JOB:
Quote word for word the lines below, beginning with the first and ending with the one that has "return [(*q, z)". Drop the pictures.

SUPPLIED MATERIAL:
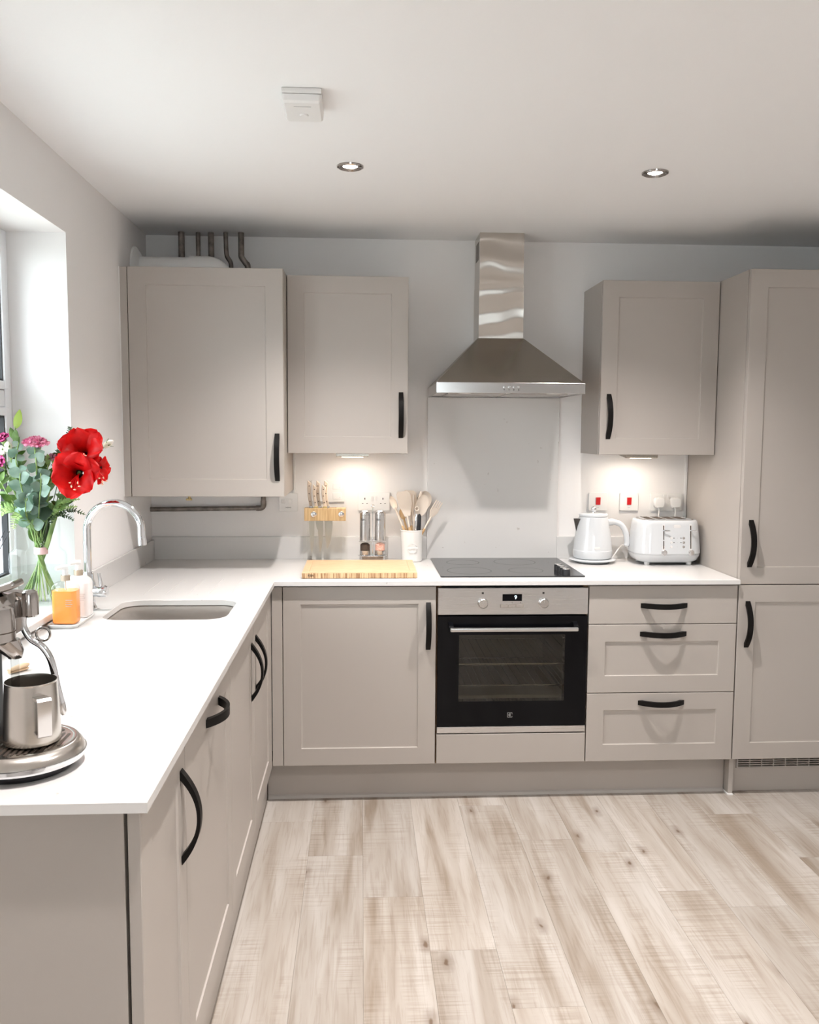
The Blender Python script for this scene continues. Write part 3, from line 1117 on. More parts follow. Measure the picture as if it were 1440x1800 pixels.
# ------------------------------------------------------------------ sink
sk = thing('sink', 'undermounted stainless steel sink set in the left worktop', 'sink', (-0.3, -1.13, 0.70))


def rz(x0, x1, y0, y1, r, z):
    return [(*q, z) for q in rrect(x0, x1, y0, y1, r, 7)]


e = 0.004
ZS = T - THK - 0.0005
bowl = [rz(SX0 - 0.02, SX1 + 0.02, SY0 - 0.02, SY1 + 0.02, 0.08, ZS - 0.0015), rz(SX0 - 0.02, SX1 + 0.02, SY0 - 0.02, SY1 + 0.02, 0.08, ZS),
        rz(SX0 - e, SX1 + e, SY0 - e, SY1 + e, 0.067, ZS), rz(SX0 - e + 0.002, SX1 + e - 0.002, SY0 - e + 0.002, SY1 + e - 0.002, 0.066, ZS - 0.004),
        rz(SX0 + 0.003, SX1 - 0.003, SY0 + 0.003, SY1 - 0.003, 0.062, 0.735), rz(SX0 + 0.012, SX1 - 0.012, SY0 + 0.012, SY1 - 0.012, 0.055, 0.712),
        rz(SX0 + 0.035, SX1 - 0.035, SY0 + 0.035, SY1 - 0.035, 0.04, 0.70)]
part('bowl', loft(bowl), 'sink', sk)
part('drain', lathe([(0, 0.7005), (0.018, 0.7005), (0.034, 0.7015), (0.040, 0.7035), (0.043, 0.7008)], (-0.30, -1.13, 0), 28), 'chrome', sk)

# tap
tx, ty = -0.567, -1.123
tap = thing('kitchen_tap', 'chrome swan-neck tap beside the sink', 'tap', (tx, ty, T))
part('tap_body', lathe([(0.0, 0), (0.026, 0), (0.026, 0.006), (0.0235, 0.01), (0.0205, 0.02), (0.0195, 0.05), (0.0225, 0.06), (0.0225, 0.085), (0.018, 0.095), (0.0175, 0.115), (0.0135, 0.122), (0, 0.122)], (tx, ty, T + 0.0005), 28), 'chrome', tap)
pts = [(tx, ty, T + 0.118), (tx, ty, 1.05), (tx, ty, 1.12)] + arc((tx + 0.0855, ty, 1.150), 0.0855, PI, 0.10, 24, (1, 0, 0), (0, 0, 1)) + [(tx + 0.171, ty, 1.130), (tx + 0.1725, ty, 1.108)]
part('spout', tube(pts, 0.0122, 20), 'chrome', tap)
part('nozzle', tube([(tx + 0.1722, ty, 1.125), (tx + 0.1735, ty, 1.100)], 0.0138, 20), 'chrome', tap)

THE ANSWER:
The Blender Python script for this scene continues. Write part 3, from line 1117 on. More parts follow. Measure the picture as if it were 1440x1800 pixels.
# ------------------------------------------------------------------ sink
sk = thing('sink', 'undermounted stainless steel sink set in the left worktop', 'sink', (-0.3, -1.13, 0.70))


def rz(x0, x1, y0, y1, r, z):
    return [(*q, z) for q in rrect(x0, x1, y0, y1, r, 7)]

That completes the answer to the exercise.